▸ **What you need to do**: Keep only the lines of the data below that contain "script", and copy them.

Records contained in a dataset
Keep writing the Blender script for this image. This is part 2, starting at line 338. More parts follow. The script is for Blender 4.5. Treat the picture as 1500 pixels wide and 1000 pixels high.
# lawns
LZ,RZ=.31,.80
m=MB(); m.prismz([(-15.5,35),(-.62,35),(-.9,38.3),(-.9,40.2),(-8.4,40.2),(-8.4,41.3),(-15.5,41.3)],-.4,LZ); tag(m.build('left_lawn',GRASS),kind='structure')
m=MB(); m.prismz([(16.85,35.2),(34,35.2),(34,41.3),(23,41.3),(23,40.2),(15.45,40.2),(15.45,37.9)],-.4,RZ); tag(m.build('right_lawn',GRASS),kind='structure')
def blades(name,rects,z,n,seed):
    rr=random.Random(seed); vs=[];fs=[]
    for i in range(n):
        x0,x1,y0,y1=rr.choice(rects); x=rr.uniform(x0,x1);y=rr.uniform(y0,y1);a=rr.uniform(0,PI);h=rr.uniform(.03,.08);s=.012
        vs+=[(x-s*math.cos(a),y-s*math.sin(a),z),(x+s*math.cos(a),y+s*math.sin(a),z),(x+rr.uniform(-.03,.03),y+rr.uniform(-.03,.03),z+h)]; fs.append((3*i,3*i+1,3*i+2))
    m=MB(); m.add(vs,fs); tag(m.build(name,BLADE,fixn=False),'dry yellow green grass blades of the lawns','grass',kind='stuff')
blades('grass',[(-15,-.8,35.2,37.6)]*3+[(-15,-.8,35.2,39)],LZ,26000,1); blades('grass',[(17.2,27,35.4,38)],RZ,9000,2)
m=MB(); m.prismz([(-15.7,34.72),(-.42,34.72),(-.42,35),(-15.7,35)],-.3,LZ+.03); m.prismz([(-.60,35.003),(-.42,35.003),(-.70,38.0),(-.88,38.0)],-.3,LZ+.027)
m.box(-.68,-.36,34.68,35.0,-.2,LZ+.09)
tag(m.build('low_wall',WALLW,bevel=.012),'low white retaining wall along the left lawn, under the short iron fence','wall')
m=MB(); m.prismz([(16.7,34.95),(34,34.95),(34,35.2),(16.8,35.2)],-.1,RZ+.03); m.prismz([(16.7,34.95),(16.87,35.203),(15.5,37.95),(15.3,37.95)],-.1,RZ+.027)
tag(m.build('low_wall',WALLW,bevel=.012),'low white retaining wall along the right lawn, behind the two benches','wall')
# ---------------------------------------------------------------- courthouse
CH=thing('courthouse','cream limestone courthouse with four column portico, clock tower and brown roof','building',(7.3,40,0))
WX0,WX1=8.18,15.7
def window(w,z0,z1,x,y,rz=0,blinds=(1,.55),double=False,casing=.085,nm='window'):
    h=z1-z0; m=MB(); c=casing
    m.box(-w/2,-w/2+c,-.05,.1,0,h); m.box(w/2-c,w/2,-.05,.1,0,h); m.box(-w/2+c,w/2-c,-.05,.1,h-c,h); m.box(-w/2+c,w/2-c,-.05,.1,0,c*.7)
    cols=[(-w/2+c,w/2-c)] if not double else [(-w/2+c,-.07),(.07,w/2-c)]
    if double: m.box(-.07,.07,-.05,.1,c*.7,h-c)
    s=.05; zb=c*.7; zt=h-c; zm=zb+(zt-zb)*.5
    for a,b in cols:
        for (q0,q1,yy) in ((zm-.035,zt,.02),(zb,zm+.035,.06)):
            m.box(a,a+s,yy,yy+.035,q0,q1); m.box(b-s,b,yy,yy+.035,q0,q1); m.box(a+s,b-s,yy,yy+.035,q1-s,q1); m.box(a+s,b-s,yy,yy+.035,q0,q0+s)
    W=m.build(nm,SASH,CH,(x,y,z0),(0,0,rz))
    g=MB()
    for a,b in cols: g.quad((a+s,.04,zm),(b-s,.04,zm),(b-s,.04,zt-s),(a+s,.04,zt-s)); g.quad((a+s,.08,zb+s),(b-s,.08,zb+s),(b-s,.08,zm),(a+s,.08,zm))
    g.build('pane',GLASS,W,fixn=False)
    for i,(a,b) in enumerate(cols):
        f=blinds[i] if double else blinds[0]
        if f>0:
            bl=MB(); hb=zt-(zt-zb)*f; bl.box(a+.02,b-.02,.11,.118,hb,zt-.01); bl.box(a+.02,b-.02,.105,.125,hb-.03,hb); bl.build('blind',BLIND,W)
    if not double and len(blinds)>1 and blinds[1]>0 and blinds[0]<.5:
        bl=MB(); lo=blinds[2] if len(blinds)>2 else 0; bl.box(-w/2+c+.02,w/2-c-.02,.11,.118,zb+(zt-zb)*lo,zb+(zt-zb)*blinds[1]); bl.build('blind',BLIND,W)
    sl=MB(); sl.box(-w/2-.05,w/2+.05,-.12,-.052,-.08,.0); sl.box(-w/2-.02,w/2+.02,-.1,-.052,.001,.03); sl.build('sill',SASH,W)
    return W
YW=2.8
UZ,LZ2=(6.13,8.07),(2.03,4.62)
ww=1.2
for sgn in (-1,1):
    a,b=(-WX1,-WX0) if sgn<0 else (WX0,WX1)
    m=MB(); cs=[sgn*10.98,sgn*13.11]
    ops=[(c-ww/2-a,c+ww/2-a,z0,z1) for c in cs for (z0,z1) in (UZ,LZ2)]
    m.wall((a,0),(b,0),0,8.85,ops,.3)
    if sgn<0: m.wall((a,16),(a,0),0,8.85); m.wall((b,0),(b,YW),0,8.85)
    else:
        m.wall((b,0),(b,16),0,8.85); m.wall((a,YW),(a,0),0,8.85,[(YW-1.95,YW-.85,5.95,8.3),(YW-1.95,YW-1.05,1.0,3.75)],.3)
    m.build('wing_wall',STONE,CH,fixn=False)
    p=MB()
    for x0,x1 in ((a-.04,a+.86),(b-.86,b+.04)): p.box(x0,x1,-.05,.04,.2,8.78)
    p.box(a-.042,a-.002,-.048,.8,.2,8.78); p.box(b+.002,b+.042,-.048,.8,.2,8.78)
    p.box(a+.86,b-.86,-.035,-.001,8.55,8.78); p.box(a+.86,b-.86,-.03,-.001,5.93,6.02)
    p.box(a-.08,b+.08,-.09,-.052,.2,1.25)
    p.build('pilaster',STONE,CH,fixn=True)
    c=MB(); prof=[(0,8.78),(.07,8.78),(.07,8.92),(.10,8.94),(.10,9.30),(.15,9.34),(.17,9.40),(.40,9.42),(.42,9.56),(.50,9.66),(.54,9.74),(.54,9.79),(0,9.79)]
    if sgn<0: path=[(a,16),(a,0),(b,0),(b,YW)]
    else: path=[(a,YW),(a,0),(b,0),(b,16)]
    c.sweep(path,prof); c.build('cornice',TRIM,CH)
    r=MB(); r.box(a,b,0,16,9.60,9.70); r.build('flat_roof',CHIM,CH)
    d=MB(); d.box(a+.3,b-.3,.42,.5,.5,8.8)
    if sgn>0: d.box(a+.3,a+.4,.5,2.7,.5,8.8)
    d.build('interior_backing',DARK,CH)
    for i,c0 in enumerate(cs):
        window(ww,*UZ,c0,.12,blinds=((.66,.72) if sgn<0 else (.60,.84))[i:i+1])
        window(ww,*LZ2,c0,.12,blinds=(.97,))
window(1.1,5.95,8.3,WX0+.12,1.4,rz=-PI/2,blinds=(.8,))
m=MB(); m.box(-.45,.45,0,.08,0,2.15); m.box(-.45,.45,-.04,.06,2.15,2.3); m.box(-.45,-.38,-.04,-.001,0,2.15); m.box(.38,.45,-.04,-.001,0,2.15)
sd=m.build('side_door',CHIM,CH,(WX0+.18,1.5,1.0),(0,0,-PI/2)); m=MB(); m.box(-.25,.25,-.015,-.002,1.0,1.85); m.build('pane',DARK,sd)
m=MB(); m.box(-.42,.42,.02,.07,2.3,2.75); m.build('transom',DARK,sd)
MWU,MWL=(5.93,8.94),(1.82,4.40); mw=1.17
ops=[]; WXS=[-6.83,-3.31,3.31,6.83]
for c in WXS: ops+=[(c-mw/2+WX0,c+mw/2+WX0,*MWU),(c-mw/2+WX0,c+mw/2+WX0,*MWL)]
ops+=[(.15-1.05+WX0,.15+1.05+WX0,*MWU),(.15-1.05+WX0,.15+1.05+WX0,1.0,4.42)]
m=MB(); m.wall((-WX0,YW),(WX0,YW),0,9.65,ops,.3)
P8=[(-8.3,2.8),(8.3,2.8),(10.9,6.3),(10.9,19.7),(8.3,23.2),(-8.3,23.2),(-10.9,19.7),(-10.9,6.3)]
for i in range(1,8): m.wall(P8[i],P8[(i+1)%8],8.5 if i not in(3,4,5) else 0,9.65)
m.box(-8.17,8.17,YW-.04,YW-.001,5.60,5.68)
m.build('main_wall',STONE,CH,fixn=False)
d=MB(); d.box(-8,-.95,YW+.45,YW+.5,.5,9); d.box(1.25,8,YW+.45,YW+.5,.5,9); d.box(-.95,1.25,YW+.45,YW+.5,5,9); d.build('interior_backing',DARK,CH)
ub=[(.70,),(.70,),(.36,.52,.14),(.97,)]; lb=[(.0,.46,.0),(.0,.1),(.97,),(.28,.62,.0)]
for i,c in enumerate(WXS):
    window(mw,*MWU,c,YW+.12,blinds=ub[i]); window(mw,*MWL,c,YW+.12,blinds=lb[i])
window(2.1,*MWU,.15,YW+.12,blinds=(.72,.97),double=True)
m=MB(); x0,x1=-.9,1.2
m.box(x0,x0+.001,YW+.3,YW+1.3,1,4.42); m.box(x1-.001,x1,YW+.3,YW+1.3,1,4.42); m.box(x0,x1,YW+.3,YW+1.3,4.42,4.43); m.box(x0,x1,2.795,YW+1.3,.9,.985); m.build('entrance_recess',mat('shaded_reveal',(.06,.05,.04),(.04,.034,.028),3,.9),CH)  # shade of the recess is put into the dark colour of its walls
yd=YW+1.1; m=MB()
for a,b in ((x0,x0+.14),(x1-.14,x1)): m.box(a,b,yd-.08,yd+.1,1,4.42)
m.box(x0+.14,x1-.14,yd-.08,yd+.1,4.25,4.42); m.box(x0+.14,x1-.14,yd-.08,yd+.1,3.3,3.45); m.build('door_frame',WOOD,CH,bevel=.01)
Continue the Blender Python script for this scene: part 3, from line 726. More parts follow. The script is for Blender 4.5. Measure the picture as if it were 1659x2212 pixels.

▸ **The answer**:
Keep writing the Blender script for this image. This is part 2, starting at line 338. More parts follow. The script is for Blender 4.5. Treat the picture as 1500 pixels wide and 1000 pixels high.
Continue the Blender Python script for this scene: part 3, from line 726. More parts follow. The script is for Blender 4.5. Measure the picture as if it were 1659x2212 pixels.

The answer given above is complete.